Deployed Soldier Surprises Mom at Traffic Stop With a Little Help From the Police
Army Staff Sgt. Salomon Robinson was on a short visit to his Georgia home.
— -- A soldier who was home on a brief leave from a deployment in Iraq surprised his mom by showing up when she was pulled over by police in a traffic stop.
Army Staff Sergeant Salomon Robinson has spent the past year in Iraq on his third deployment. He called the police department in West Point, Georgia, on Tuesday, to see if they could help arrange a surprise for his mom, Claudette Hutchinson, the next day.
“I said, ‘Absolutely, yes,’” West Point Police Chief Tony Bailey told ABC News. “He knew we were going to help but didn’t know how.”
Bailey said Robinson showed up at the police station early Wednesday morning, fresh off his flight home from Iraq. Just a few hours later, Bailey deployed one of his officers, Cameron Mitchell, to pull Robinson’s mom over as she drove her car.
Dash cam video captured the moment that Mitchell asked Hutchinson to give him her license and then to get out of her car to examine a scratch on her car.
When Mitchell told Hutchinson that his partner would bring back her license, Robinson got out of the patrol car instead and surprise his mom with balloons and flowers.

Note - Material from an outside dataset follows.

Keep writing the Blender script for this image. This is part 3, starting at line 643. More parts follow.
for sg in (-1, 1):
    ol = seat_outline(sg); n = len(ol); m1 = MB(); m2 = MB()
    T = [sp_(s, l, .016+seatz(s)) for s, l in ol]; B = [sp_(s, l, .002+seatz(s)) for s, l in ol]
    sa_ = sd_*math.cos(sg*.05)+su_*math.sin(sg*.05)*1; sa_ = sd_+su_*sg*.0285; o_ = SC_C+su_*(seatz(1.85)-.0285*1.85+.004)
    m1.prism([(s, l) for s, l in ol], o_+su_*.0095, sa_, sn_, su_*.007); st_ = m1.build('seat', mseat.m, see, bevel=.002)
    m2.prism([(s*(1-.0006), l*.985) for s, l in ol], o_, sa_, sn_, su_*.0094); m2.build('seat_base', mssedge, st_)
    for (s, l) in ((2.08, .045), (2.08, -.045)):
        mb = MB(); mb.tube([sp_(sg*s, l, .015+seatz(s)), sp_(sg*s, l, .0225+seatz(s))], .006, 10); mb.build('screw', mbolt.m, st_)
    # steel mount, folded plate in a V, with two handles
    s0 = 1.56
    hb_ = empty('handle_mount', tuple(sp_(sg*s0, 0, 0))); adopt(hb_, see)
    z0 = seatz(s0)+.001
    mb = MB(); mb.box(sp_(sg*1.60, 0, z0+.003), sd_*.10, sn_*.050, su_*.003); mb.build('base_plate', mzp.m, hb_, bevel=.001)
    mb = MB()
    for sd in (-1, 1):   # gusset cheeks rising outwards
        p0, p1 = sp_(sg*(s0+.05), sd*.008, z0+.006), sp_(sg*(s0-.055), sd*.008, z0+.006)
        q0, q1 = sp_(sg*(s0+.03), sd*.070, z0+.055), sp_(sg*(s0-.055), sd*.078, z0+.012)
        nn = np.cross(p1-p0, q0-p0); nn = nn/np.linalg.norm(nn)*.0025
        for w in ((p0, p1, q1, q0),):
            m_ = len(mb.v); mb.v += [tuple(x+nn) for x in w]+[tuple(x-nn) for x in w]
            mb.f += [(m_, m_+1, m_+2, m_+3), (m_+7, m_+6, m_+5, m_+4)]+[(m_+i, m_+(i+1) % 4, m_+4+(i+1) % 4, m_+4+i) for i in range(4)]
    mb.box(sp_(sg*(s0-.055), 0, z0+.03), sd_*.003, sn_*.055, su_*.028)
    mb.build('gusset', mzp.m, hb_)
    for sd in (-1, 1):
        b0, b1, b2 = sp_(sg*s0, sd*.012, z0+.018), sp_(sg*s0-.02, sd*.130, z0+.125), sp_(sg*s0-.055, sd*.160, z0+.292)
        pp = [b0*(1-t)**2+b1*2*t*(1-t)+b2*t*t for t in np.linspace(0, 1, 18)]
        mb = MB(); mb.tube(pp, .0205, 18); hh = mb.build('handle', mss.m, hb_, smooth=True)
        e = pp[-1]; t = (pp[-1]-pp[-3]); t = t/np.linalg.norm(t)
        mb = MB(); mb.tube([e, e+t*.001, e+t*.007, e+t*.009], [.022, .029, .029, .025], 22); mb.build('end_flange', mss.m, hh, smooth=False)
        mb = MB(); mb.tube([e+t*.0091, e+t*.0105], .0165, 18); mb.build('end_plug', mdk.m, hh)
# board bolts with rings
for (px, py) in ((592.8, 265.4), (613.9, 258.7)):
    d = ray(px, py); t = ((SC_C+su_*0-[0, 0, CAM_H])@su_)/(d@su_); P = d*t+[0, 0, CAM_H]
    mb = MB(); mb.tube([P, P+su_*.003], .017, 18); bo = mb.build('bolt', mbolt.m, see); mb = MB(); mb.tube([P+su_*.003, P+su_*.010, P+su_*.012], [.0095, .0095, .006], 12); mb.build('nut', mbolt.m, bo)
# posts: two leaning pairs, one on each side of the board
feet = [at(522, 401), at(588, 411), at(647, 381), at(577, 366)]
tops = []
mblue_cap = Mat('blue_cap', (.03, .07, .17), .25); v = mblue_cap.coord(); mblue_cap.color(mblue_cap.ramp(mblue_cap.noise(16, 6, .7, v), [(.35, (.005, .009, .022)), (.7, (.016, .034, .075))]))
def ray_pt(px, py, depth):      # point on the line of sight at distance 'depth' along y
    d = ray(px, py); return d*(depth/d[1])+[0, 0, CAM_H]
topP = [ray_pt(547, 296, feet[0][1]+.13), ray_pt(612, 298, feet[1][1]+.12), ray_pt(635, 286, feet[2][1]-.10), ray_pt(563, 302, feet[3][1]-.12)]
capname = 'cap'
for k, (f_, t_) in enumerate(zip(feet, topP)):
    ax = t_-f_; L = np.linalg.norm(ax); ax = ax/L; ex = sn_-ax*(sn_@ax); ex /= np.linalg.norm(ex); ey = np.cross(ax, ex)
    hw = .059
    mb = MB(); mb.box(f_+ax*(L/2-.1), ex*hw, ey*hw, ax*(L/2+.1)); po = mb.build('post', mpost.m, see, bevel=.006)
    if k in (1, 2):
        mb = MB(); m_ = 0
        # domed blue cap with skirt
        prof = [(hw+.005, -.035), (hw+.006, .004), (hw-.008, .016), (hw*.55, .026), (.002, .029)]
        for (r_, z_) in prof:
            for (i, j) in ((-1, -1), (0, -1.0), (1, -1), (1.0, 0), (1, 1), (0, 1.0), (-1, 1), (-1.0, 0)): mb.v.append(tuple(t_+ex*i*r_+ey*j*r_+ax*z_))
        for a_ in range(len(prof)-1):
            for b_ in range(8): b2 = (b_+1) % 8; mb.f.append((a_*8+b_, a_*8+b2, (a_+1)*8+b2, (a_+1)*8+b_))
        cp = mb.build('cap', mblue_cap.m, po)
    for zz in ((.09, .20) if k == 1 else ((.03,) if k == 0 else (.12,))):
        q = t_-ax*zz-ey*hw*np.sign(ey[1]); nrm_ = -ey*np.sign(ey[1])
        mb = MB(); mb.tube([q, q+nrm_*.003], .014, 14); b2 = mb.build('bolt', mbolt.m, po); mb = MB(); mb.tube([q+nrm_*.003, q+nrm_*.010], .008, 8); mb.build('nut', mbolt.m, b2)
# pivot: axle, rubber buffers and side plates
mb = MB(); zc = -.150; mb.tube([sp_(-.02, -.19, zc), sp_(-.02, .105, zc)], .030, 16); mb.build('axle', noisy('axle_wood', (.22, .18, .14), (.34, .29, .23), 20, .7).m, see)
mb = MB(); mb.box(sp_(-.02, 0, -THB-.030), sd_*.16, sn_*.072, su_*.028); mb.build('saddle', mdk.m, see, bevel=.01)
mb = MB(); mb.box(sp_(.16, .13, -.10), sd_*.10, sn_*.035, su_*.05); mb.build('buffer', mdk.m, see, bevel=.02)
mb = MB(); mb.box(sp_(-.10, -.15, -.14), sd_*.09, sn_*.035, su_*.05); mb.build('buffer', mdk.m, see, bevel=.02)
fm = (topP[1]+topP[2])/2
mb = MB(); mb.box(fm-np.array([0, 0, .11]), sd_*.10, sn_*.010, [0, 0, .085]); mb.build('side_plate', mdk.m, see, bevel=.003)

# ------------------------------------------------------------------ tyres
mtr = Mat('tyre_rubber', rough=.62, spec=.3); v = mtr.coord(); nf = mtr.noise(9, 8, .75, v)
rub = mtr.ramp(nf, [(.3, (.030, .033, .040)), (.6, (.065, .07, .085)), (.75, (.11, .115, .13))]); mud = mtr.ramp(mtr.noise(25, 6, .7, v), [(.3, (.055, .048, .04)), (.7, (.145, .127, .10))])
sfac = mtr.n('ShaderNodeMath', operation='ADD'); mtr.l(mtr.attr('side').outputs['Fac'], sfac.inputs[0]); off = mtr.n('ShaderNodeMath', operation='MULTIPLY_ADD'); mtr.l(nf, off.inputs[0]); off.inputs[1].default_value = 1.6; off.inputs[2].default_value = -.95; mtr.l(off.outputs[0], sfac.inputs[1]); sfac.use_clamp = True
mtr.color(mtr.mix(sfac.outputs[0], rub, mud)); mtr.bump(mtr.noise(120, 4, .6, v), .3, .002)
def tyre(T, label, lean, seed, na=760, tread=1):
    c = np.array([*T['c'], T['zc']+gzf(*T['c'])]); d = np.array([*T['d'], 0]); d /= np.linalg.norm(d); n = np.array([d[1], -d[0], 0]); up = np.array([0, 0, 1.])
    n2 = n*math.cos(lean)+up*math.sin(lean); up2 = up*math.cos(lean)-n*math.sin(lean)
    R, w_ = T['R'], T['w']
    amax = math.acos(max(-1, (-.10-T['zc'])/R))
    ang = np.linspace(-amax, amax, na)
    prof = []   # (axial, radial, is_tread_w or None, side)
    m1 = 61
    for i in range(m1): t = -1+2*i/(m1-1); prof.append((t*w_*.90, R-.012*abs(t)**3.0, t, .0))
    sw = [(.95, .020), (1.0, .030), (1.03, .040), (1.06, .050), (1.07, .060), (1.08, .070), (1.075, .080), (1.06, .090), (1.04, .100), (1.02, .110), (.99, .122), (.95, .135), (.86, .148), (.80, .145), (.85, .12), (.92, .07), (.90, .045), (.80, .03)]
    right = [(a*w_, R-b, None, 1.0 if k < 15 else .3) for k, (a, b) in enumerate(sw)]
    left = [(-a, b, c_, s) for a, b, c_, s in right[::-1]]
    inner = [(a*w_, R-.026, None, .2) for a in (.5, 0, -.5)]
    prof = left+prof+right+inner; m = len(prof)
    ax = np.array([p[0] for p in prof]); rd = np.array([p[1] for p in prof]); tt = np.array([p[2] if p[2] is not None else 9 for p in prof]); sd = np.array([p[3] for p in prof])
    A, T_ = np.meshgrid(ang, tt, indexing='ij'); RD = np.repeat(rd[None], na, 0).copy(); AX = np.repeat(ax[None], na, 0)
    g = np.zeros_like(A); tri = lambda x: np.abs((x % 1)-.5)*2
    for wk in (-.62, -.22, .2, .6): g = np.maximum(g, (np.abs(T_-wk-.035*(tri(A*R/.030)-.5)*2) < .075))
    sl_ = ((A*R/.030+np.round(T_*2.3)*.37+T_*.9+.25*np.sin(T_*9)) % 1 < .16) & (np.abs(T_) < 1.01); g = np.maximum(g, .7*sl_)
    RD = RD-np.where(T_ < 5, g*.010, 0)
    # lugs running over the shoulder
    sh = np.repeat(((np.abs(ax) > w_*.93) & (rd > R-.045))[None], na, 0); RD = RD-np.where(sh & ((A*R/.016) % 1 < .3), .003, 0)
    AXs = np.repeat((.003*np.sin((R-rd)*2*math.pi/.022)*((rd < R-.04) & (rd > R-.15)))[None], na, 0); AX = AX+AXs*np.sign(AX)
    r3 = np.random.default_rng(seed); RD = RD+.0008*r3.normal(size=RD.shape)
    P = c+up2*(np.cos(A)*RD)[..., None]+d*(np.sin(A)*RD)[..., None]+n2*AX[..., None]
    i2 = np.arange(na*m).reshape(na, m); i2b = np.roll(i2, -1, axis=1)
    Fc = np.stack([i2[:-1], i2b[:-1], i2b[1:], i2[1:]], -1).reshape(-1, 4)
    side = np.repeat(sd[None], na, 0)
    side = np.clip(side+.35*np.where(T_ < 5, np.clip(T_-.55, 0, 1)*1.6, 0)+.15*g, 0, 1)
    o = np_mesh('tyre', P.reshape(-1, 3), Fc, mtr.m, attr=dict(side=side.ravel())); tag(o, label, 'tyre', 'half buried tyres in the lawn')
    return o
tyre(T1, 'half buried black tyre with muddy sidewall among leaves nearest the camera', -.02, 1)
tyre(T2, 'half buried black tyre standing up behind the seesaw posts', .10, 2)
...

"I'm going to kill him. He got me good,” Hutchinson told local ABC affiliate WTVM-TV. “I'm glad to see him though.”
ABC News was not able to reach either Hutchinson or Robinson. Bailey described them as a close-knit family with a great sense of humor.
“It was heartwarming and the kind of an experience that I can’t even put into words, to be honest,” Bailey said of the surprise. “To be able to help him celebrate, it’s life changing.”
Bailey added, “There’s nothing that young man could have asked that we wouldn’t have made happen. Our men and women who serve sacrifice more than most people would understand.”